When asked about the impact of the assault, Mr Dent said: ‘Sometimes I have a loss of memory. I can’t really think straight.’

Melendez was fired as an Inkster officer but denies any wrongdoing.

Defense attorney James Thomas suggested that unusual force might have been necessary because Dent opened the door as officers approached and made suspicious moves – something that Mr Dent denies.

Dent’s lawyer, Greg Rohl, said that a video from the scene shows the officer, William Melendez, removing a small plastic bag from his pocket that he claims to be the drugs that were planted in the car.

That video has since been obtained by WDIV.

Police meanwhile claim that Mr Dent had been resisting arrest after ignoring the traffic sign, and that he bit Melendez at one point.

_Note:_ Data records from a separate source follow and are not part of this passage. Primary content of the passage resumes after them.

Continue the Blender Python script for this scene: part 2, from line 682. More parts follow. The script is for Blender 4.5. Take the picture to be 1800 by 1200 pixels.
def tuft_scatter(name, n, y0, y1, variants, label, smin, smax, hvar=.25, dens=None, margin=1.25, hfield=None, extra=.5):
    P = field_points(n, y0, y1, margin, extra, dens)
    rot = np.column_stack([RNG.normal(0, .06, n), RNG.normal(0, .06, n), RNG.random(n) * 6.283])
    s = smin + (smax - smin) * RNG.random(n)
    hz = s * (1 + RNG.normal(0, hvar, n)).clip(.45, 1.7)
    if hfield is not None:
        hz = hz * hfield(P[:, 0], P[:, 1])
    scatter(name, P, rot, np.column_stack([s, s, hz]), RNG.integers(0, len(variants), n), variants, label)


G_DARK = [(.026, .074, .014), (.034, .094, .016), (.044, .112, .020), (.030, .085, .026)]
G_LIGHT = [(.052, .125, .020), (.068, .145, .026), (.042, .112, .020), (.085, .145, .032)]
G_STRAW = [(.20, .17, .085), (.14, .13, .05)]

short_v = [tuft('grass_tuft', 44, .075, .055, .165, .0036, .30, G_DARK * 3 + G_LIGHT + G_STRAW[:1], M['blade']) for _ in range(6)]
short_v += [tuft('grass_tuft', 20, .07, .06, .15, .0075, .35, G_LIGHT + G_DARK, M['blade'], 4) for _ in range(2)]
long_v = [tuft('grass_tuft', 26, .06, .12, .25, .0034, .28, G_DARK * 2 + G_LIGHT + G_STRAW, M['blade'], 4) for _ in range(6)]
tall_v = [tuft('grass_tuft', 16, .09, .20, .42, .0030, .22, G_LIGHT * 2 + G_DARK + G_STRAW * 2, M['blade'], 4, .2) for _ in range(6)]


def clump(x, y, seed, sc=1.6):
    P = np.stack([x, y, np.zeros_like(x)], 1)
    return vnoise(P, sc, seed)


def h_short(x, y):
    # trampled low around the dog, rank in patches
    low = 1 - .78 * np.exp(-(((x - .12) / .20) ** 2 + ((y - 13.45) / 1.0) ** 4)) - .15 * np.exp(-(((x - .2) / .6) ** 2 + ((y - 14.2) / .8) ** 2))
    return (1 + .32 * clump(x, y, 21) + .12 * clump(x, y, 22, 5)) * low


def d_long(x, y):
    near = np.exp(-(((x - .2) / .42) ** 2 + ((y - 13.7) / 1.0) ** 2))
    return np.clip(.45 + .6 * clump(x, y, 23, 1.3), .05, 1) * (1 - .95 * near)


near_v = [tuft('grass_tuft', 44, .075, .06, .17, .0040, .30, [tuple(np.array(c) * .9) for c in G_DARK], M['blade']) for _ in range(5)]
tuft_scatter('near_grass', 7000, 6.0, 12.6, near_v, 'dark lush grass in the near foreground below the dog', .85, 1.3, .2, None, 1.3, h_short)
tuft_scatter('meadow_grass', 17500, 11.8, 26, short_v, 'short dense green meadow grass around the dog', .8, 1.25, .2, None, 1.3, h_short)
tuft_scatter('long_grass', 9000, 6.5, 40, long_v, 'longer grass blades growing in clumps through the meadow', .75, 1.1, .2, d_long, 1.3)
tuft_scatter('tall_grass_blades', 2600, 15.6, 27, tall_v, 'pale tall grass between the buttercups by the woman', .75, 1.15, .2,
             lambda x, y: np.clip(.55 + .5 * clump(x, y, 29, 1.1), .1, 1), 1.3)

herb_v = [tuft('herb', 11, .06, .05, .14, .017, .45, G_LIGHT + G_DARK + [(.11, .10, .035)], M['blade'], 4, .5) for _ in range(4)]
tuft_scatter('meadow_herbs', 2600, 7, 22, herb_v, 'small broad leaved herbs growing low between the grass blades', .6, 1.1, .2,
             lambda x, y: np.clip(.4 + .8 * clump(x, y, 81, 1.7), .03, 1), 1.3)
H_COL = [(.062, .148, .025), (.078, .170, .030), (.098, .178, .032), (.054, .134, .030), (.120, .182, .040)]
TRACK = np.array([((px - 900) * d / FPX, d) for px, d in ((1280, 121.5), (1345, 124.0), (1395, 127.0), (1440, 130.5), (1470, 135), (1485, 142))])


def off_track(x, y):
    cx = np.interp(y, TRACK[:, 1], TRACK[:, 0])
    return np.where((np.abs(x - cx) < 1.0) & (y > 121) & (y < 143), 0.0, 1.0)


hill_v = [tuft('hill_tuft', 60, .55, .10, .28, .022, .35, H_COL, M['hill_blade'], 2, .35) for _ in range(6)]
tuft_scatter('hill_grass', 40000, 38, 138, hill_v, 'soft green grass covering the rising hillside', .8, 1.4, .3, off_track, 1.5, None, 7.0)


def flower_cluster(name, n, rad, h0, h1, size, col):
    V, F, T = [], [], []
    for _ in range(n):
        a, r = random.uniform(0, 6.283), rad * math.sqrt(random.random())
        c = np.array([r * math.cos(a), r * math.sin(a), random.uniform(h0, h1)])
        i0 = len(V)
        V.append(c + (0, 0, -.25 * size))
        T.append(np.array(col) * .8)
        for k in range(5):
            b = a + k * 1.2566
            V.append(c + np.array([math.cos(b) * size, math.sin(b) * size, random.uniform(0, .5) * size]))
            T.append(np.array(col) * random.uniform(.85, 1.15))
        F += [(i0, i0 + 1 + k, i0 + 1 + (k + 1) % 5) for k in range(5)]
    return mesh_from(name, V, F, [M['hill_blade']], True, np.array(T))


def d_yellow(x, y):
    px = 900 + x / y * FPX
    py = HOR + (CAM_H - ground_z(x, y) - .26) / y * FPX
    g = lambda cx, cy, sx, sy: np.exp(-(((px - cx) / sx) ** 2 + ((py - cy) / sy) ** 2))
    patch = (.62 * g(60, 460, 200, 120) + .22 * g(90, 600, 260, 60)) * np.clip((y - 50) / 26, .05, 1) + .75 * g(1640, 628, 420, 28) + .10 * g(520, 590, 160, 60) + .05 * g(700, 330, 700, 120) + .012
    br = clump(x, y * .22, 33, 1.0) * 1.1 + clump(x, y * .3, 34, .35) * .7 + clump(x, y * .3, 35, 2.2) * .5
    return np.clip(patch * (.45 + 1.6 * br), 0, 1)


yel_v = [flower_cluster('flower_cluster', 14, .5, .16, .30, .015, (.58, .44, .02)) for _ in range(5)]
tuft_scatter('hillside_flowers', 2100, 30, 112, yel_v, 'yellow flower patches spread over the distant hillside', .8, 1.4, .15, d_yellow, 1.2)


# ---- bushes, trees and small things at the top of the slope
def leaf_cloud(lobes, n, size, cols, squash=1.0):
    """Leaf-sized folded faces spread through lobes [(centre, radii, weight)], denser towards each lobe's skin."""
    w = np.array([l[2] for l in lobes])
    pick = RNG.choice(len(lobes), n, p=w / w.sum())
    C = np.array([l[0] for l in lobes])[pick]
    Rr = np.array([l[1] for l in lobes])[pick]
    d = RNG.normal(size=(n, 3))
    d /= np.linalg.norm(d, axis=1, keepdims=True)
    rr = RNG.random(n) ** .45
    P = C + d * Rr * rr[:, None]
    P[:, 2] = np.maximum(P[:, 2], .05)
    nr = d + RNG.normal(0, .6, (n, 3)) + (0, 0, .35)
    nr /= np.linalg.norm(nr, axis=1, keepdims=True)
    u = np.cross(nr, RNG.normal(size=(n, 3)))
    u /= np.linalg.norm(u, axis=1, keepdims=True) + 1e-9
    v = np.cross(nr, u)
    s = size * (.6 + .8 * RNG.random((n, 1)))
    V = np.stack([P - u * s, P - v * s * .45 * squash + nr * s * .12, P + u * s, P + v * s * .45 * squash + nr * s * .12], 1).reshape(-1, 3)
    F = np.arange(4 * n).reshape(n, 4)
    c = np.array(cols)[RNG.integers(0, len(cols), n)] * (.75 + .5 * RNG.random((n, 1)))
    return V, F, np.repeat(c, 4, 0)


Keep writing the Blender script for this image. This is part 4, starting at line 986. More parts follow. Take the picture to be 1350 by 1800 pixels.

They also claim he failed to stop for them and tried to escape, and that he appeared to be searching for a weapon as he told police ‘I’ll kill you.’

Mr Dent is still facing charges for drug possession and was driving with a suspended license.

Melendez says that Dent pulled into a hotel where drugs are known to be sold shortly before they pulled him over, walked into one of the rooms, and left a short time later.

In 2004, Melendez and seven other Detroit officers were acquitted of lying, falsifying reports and planting evidence. Federal prosecutors had accused him and another officer of being the ‘masterminds’ of a conspiracy to ‘run roughshod over the civil rights of the victims.’

Mr Dent claims he has been unable to work since the incident, and that he now suffers from frequent nightmares.

The incident led to protests, with Rev. Charles Williams II and about 50 protesters marching on the police department in Inkster in March.

Melendez’s initial appearance in Wayne County Circuit Court is scheduled for June 10.